SUPPLIED DATA:
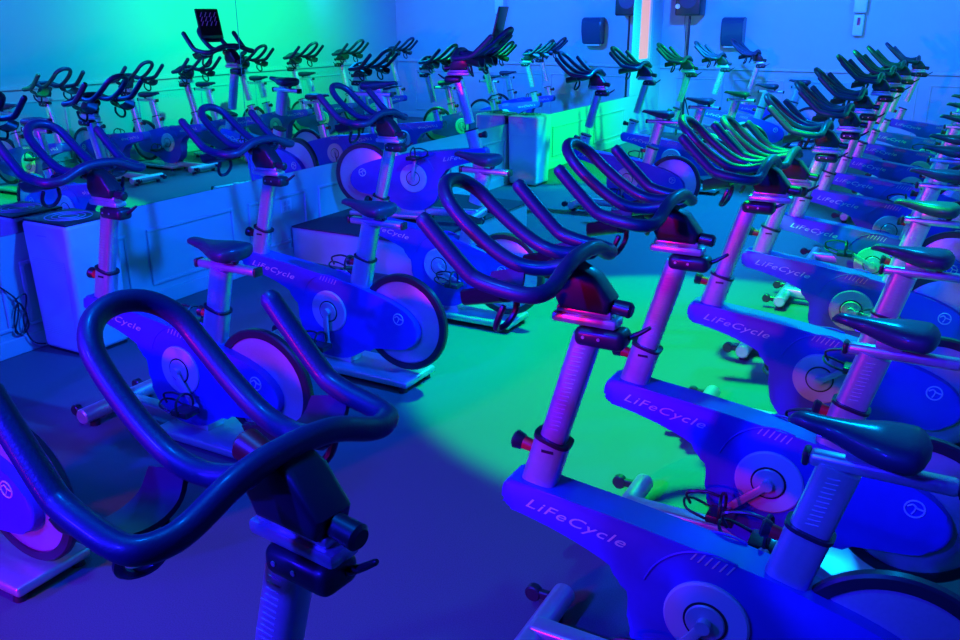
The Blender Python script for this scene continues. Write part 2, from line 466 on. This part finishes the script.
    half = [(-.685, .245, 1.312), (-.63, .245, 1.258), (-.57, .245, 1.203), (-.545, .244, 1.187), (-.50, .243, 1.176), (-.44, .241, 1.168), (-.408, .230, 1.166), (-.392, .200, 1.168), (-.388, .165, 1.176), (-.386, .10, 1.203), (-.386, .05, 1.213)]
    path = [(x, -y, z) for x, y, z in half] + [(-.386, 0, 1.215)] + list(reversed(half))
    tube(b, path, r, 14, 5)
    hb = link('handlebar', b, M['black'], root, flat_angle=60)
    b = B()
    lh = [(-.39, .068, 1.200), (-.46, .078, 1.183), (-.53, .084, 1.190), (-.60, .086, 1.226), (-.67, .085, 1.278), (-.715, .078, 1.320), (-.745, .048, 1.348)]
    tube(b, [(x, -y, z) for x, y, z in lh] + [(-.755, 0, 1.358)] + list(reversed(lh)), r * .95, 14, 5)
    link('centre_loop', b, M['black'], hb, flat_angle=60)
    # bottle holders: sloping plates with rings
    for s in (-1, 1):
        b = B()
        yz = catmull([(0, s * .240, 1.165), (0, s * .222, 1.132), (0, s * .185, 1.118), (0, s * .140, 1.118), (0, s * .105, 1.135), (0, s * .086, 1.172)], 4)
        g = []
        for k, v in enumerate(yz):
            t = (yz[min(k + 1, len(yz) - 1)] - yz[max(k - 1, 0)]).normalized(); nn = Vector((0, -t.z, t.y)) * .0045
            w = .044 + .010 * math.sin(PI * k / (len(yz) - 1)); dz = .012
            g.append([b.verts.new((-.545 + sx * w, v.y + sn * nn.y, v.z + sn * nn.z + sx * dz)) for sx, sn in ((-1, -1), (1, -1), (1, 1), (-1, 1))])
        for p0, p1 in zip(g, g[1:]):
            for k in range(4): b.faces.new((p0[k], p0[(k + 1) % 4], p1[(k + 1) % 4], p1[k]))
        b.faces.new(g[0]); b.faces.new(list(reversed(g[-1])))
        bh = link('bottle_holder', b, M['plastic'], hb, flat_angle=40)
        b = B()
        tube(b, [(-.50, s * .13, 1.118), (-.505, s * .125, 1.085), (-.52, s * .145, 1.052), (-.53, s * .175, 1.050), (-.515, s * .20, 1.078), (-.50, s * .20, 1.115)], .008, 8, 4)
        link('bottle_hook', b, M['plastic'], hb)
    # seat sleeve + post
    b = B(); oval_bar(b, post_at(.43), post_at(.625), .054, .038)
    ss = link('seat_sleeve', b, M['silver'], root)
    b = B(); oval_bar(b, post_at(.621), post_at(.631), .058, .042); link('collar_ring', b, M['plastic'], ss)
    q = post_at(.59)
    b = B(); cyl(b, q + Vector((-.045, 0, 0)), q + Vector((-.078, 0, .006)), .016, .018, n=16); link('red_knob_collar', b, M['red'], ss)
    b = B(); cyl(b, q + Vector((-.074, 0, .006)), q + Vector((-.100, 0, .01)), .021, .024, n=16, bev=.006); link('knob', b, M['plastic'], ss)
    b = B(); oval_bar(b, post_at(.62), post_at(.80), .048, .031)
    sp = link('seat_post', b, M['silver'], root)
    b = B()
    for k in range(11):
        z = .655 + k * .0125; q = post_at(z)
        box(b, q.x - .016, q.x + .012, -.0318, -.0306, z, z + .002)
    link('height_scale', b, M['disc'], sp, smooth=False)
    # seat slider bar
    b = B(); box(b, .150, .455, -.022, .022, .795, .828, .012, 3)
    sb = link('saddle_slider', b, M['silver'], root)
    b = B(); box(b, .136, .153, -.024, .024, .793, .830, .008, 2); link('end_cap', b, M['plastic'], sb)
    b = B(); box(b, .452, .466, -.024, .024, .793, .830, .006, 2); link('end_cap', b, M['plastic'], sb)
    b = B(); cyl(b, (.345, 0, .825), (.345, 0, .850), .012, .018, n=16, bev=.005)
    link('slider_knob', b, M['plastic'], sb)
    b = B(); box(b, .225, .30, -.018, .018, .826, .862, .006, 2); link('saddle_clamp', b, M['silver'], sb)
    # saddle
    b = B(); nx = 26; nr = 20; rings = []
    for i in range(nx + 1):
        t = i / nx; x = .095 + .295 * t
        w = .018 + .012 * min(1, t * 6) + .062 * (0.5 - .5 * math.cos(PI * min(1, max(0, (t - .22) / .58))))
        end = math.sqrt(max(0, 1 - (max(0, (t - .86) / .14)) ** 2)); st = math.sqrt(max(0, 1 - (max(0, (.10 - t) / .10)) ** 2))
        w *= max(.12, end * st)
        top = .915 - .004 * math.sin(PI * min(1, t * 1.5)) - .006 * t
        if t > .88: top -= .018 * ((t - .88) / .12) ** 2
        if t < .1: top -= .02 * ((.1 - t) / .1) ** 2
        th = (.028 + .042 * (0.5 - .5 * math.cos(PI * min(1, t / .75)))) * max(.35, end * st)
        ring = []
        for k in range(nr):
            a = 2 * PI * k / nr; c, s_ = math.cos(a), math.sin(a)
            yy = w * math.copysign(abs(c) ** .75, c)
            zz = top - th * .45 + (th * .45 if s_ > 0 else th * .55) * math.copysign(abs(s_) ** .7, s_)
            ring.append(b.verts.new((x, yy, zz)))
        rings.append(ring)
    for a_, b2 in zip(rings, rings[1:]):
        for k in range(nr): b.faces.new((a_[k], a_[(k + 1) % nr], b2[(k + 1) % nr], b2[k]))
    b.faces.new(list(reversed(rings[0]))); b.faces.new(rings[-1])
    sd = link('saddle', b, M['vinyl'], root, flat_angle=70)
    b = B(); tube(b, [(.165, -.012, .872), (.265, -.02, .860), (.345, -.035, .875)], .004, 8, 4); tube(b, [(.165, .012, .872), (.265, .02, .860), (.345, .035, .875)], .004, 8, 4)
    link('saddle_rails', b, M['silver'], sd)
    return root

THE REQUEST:
Return each line of the data, keeping its wording exact and omitting pictures.

CORRECT RESPONSE:
The Blender Python script for this scene continues. Write part 2, from line 466 on. This part finishes the script.
    half = [(-.685, .245, 1.312), (-.63, .245, 1.258), (-.57, .245, 1.203), (-.545, .244, 1.187), (-.50, .243, 1.176), (-.44, .241, 1.168), (-.408, .230, 1.166), (-.392, .200, 1.168), (-.388, .165, 1.176), (-.386, .10, 1.203), (-.386, .05, 1.213)]
    path = [(x, -y, z) for x, y, z in half] + [(-.386, 0, 1.215)] + list(reversed(half))
    tube(b, path, r, 14, 5)
    hb = link('handlebar', b, M['black'], root, flat_angle=60)
    b = B()
    lh = [(-.39, .068, 1.200), (-.46, .078, 1.183), (-.53, .084, 1.190), (-.60, .086, 1.226), (-.67, .085, 1.278), (-.715, .078, 1.320), (-.745, .048, 1.348)]
    tube(b, [(x, -y, z) for x, y, z in lh] + [(-.755, 0, 1.358)] + list(reversed(lh)), r * .95, 14, 5)
    link('centre_loop', b, M['black'], hb, flat_angle=60)
    # bottle holders: sloping plates with rings
    for s in (-1, 1):
        b = B()
        yz = catmull([(0, s * .240, 1.165), (0, s * .222, 1.132), (0, s * .185, 1.118), (0, s * .140, 1.118), (0, s * .105, 1.135), (0, s * .086, 1.172)], 4)
        g = []
        for k, v in enumerate(yz):
            t = (yz[min(k + 1, len(yz) - 1)] - yz[max(k - 1, 0)]).normalized(); nn = Vector((0, -t.z, t.y)) * .0045
            w = .044 + .010 * math.sin(PI * k / (len(yz) - 1)); dz = .012
            g.append([b.verts.new((-.545 + sx * w, v.y + sn * nn.y, v.z + sn * nn.z + sx * dz)) for sx, sn in ((-1, -1), (1, -1), (1, 1), (-1, 1))])
        for p0, p1 in zip(g, g[1:]):
            for k in range(4): b.faces.new((p0[k], p0[(k + 1) % 4], p1[(k + 1) % 4], p1[k]))
        b.faces.new(g[0]); b.faces.new(list(reversed(g[-1])))
        bh = link('bottle_holder', b, M['plastic'], hb, flat_angle=40)
        b = B()
        tube(b, [(-.50, s * .13, 1.118), (-.505, s * .125, 1.085), (-.52, s * .145, 1.052), (-.53, s * .175, 1.050), (-.515, s * .20, 1.078), (-.50, s * .20, 1.115)], .008, 8, 4)
        link('bottle_hook', b, M['plastic'], hb)
    # seat sleeve + post
    b = B(); oval_bar(b, post_at(.43), post_at(.625), .054, .038)
    ss = link('seat_sleeve', b, M['silver'], root)
    b = B(); oval_bar(b, post_at(.621), post_at(.631), .058, .042); link('collar_ring', b, M['plastic'], ss)
    q = post_at(.59)
    b = B(); cyl(b, q + Vector((-.045, 0, 0)), q + Vector((-.078, 0, .006)), .016, .018, n=16); link('red_knob_collar', b, M['red'], ss)
    b = B(); cyl(b, q + Vector((-.074, 0, .006)), q + Vector((-.100, 0, .01)), .021, .024, n=16, bev=.006); link('knob', b, M['plastic'], ss)
    b = B(); oval_bar(b, post_at(.62), post_at(.80), .048, .031)
    sp = link('seat_post', b, M['silver'], root)
    b = B()
    for k in range(11):
        z = .655 + k * .0125; q = post_at(z)
        box(b, q.x - .016, q.x + .012, -.0318, -.0306, z, z + .002)
    link('height_scale', b, M['disc'], sp, smooth=False)
    # seat slider bar
    b = B(); box(b, .150, .455, -.022, .022, .795, .828, .012, 3)
    sb = link('saddle_slider', b, M['silver'], root)
    b = B(); box(b, .136, .153, -.024, .024, .793, .830, .008, 2); link('end_cap', b, M['plastic'], sb)
    b = B(); box(b, .452, .466, -.024, .024, .793, .830, .006, 2); link('end_cap', b, M['plastic'], sb)
    b = B(); cyl(b, (.345, 0, .825), (.345, 0, .850), .012, .018, n=16, bev=.005)
    link('slider_knob', b, M['plastic'], sb)
    b = B(); box(b, .225, .30, -.018, .018, .826, .862, .006, 2); link('saddle_clamp', b, M['silver'], sb)
    # saddle
    b = B(); nx = 26; nr = 20; rings = []
    for i in range(nx + 1):
        t = i / nx; x = .095 + .295 * t
        w = .018 + .012 * min(1, t * 6) + .062 * (0.5 - .5 * math.cos(PI * min(1, max(0, (t - .22) / .58))))
        end = math.sqrt(max(0, 1 - (max(0, (t - .86) / .14)) ** 2)); st = math.sqrt(max(0, 1 - (max(0, (.10 - t) / .10)) ** 2))
        w *= max(.12, end * st)
        top = .915 - .004 * math.sin(PI * min(1, t * 1.5)) - .006 * t
        if t > .88: top -= .018 * ((t - .88) / .12) ** 2
        if t < .1: top -= .02 * ((.1 - t) / .1) ** 2
        th = (.028 + .042 * (0.5 - .5 * math.cos(PI * min(1, t / .75)))) * max(.35, end * st)
        ring = []
        for k in range(nr):
            a = 2 * PI * k / nr; c, s_ = math.cos(a), math.sin(a)
            yy = w * math.copysign(abs(c) ** .75, c)
            zz = top - th * .45 + (th * .45 if s_ > 0 else th * .55) * math.copysign(abs(s_) ** .7, s_)
            ring.append(b.verts.new((x, yy, zz)))
        rings.append(ring)
    for a_, b2 in zip(rings, rings[1:]):
        for k in range(nr): b.faces.new((a_[k], a_[(k + 1) % nr], b2[(k + 1) % nr], b2[k]))
    b.faces.new(list(reversed(rings[0]))); b.faces.new(rings[-1])
    sd = link('saddle', b, M['vinyl'], root, flat_angle=70)
    b = B(); tube(b, [(.165, -.012, .872), (.265, -.02, .860), (.345, -.035, .875)], .004, 8, 4); tube(b, [(.165, .012, .872), (.265, .02, .860), (.345, .035, .875)], .004, 8, 4)
    link('saddle_rails', b, M['silver'], sd)
    return root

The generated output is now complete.